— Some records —
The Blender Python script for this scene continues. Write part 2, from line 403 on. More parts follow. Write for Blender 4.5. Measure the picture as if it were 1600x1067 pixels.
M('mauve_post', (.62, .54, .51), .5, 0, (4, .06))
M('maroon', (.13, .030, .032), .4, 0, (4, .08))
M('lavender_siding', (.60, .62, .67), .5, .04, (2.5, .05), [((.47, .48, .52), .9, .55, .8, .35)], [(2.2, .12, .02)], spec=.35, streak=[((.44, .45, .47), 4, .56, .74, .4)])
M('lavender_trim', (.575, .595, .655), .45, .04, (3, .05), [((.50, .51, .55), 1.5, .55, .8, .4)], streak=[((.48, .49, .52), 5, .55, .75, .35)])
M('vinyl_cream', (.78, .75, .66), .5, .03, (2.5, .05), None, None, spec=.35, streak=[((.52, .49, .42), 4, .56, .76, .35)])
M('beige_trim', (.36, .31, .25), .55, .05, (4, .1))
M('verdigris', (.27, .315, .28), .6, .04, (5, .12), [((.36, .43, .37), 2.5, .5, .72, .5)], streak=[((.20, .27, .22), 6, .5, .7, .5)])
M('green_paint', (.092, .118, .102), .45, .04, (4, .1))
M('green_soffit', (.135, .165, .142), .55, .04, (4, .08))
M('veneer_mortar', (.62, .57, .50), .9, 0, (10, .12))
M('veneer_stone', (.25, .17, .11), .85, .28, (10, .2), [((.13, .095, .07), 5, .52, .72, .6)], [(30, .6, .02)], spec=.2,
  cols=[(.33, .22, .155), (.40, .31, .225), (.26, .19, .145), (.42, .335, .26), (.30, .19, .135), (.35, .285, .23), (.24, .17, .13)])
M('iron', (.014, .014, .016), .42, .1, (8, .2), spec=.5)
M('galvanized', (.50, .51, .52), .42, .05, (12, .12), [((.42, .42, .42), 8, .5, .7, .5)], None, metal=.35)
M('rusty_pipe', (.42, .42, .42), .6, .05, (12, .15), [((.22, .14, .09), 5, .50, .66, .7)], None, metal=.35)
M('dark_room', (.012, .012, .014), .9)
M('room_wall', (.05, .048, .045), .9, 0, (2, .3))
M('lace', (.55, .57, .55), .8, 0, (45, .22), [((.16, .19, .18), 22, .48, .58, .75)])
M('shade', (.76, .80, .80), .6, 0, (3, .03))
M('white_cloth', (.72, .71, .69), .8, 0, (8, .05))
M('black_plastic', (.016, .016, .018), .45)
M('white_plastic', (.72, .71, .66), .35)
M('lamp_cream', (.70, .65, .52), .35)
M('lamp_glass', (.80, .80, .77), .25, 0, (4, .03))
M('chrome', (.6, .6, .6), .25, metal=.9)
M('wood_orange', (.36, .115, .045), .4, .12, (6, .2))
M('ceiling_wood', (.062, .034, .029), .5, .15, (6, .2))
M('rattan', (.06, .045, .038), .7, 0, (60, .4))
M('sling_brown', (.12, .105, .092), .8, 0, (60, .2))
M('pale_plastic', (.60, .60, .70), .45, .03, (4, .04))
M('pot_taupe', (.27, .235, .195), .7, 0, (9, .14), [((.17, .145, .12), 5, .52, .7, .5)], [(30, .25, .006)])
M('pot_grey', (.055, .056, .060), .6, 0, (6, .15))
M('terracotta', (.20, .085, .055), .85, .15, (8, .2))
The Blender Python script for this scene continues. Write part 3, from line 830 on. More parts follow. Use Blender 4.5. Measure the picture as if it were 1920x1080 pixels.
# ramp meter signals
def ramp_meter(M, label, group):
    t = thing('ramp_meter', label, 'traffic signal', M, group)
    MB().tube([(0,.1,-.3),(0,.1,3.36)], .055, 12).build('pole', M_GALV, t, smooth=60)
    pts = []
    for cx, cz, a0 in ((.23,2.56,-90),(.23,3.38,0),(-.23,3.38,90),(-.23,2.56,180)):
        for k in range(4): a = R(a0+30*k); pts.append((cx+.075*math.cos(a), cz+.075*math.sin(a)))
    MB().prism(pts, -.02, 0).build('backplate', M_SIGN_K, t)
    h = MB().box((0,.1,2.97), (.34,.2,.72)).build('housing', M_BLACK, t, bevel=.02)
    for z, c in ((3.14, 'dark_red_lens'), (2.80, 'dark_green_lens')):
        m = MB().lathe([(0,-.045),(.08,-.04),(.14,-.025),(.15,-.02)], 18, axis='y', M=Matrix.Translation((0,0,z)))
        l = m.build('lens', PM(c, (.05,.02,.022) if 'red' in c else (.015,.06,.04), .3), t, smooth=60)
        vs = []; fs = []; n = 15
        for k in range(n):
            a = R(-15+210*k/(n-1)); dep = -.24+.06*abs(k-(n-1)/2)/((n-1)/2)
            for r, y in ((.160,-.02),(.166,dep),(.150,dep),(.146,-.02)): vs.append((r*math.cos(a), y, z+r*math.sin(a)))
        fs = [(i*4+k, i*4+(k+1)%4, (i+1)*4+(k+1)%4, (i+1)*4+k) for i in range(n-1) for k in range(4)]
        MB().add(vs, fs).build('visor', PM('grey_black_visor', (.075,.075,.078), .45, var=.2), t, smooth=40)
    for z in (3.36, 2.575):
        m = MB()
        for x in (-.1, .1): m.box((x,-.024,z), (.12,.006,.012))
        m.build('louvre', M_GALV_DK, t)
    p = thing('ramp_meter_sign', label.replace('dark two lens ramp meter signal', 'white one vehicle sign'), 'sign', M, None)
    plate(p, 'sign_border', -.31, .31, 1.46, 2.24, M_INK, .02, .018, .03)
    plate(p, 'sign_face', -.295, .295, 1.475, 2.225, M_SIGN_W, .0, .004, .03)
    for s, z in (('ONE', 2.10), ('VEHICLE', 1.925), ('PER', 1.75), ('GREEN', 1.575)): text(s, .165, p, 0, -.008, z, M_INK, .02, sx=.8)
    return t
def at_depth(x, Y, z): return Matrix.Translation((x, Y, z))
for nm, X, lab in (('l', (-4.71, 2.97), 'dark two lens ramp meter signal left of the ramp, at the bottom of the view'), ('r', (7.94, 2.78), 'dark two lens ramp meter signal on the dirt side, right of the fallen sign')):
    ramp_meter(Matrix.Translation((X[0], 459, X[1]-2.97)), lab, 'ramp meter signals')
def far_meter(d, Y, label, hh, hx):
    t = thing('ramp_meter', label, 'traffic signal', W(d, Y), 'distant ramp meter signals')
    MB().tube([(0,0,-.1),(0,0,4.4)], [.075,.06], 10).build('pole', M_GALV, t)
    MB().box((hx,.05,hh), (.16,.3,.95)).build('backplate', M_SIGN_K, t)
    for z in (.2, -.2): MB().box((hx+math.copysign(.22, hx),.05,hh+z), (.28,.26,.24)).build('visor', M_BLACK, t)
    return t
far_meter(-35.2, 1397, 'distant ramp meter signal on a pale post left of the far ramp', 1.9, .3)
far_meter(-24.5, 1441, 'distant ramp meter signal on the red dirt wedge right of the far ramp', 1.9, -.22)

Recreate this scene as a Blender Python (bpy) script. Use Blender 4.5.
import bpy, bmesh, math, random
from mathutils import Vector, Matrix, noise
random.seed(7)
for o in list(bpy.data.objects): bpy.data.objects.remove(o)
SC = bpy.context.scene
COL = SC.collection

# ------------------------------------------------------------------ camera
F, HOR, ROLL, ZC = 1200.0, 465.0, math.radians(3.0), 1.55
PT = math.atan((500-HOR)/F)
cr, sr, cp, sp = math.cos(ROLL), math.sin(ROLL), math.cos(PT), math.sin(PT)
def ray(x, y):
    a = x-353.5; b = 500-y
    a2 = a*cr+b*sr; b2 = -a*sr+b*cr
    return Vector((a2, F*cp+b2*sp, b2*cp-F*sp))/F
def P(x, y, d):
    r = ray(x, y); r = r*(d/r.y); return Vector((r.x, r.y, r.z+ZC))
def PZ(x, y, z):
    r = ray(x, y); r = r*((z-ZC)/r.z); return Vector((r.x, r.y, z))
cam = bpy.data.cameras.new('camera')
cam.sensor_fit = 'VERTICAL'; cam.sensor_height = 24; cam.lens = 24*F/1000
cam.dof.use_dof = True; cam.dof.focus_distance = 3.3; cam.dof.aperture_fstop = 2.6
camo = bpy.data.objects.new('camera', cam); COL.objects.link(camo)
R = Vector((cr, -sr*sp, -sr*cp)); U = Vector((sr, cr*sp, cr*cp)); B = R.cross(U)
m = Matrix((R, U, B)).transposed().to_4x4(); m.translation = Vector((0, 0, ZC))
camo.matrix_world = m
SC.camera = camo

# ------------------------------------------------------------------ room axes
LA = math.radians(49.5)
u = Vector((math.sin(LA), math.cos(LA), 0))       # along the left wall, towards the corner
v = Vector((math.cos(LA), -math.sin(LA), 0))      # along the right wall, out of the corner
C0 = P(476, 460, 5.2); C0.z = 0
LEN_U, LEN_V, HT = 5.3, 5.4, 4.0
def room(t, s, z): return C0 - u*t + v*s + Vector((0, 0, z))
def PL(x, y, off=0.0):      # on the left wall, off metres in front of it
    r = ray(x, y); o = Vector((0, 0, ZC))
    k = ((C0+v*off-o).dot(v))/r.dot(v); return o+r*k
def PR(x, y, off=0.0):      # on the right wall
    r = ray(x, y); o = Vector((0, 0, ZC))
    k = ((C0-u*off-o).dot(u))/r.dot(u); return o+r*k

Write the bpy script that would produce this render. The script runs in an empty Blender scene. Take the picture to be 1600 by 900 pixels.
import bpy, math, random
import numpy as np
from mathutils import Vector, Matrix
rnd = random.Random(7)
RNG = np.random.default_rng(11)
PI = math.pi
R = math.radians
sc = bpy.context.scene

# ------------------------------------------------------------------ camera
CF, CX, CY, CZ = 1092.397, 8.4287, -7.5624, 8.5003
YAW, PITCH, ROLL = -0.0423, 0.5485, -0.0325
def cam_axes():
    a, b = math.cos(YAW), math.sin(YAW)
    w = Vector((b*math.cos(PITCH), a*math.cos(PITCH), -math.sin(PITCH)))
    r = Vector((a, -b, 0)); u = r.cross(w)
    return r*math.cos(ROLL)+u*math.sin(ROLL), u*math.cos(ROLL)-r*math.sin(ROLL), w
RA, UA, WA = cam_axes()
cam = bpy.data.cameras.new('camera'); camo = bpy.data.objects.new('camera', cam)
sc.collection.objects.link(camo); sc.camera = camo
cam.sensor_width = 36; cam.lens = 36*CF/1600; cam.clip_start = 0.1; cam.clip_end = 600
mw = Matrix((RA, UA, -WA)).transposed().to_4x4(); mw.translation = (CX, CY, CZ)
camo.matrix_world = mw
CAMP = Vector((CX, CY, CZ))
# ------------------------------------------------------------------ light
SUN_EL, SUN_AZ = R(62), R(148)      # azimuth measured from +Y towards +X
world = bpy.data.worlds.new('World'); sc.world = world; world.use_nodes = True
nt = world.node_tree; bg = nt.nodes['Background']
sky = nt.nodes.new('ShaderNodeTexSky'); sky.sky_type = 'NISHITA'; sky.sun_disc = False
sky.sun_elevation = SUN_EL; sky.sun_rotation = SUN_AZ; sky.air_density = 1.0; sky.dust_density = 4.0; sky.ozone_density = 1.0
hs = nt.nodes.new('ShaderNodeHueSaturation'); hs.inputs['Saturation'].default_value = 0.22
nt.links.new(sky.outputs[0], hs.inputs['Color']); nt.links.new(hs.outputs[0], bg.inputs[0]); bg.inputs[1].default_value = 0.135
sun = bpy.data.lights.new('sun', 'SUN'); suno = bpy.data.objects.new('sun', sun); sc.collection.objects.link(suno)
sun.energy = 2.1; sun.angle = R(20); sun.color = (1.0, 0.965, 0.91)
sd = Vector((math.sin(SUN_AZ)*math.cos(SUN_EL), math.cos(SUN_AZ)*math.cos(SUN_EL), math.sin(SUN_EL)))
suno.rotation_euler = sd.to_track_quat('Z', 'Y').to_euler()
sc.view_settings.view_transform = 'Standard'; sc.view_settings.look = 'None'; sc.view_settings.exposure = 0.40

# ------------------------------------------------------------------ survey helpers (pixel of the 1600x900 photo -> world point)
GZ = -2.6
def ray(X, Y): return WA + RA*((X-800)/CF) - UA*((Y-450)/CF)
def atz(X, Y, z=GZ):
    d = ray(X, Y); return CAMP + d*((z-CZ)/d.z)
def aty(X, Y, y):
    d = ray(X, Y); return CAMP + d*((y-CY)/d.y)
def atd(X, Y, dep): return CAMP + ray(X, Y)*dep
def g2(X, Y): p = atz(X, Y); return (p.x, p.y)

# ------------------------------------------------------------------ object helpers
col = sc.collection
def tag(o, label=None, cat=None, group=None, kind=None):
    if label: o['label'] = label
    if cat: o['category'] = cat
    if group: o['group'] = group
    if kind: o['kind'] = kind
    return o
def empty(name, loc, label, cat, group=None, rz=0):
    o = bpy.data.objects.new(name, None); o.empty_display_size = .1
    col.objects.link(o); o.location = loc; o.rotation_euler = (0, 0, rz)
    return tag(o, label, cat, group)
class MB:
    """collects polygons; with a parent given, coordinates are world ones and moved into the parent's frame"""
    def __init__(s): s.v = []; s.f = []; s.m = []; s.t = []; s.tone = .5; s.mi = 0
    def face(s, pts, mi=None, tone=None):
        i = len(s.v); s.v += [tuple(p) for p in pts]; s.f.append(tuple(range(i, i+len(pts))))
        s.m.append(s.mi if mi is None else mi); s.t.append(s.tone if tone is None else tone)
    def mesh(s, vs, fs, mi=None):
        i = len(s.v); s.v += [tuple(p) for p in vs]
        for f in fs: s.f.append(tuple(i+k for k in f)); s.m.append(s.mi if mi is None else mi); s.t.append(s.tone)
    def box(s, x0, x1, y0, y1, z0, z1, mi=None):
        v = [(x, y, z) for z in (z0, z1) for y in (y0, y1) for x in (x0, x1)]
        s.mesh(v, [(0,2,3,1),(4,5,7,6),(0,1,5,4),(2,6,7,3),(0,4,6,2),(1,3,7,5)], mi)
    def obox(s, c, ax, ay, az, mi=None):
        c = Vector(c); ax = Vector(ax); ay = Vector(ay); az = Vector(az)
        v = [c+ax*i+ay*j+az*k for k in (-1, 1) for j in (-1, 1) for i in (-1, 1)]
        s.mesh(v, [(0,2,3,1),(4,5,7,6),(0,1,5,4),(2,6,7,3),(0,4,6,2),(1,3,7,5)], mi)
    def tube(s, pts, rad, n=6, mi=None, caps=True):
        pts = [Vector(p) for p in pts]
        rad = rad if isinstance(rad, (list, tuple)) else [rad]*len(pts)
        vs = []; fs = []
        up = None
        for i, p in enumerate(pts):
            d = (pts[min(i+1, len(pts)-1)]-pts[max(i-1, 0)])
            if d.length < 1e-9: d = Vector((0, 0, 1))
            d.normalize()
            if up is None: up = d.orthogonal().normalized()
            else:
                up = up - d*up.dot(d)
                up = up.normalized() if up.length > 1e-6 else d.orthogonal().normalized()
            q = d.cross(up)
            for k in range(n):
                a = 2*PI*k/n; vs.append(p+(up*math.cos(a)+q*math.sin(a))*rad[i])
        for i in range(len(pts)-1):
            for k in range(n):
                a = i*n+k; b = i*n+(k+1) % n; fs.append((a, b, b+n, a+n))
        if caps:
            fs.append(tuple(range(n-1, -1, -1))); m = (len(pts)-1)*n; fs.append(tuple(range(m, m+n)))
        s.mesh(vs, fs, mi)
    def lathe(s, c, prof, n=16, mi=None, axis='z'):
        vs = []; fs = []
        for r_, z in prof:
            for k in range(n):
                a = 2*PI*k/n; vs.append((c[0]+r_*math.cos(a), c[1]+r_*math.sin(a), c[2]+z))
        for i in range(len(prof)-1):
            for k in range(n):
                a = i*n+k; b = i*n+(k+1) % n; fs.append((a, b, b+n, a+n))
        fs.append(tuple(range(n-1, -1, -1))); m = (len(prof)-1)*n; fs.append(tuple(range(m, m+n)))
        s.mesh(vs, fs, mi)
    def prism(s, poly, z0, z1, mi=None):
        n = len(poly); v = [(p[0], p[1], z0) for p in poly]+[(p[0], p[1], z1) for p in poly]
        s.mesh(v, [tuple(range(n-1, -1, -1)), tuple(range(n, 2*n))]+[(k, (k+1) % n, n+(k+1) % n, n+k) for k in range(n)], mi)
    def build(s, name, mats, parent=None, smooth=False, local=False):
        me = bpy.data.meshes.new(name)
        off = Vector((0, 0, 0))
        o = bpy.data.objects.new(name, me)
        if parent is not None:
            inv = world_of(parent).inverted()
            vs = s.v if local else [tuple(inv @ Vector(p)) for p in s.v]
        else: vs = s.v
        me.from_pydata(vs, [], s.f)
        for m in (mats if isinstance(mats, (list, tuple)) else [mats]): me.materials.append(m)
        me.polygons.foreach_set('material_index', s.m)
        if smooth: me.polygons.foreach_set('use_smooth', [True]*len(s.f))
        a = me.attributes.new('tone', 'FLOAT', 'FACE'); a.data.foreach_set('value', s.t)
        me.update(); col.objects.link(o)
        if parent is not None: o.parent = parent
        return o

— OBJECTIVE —
Above are some lines. Repeat exactly, and only, those from the line that has "M('dark_room', (.012, .012, .014), .9)" through the line that has "M('terracotta', (.20, .085, .055), .85, .15, (8, .2))".

— WRITTEN ANSWER —
M('dark_room', (.012, .012, .014), .9)
M('room_wall', (.05, .048, .045), .9, 0, (2, .3))
M('lace', (.55, .57, .55), .8, 0, (45, .22), [((.16, .19, .18), 22, .48, .58, .75)])
M('shade', (.76, .80, .80), .6, 0, (3, .03))
M('white_cloth', (.72, .71, .69), .8, 0, (8, .05))
M('black_plastic', (.016, .016, .018), .45)
M('white_plastic', (.72, .71, .66), .35)
M('lamp_cream', (.70, .65, .52), .35)
M('lamp_glass', (.80, .80, .77), .25, 0, (4, .03))
M('chrome', (.6, .6, .6), .25, metal=.9)
M('wood_orange', (.36, .115, .045), .4, .12, (6, .2))
M('ceiling_wood', (.062, .034, .029), .5, .15, (6, .2))
M('rattan', (.06, .045, .038), .7, 0, (60, .4))
M('sling_brown', (.12, .105, .092), .8, 0, (60, .2))
M('pale_plastic', (.60, .60, .70), .45, .03, (4, .04))
M('pot_taupe', (.27, .235, .195), .7, 0, (9, .14), [((.17, .145, .12), 5, .52, .7, .5)], [(30, .25, .006)])
M('pot_grey', (.055, .056, .060), .6, 0, (6, .15))
M('terracotta', (.20, .085, .055), .85, .15, (8, .2))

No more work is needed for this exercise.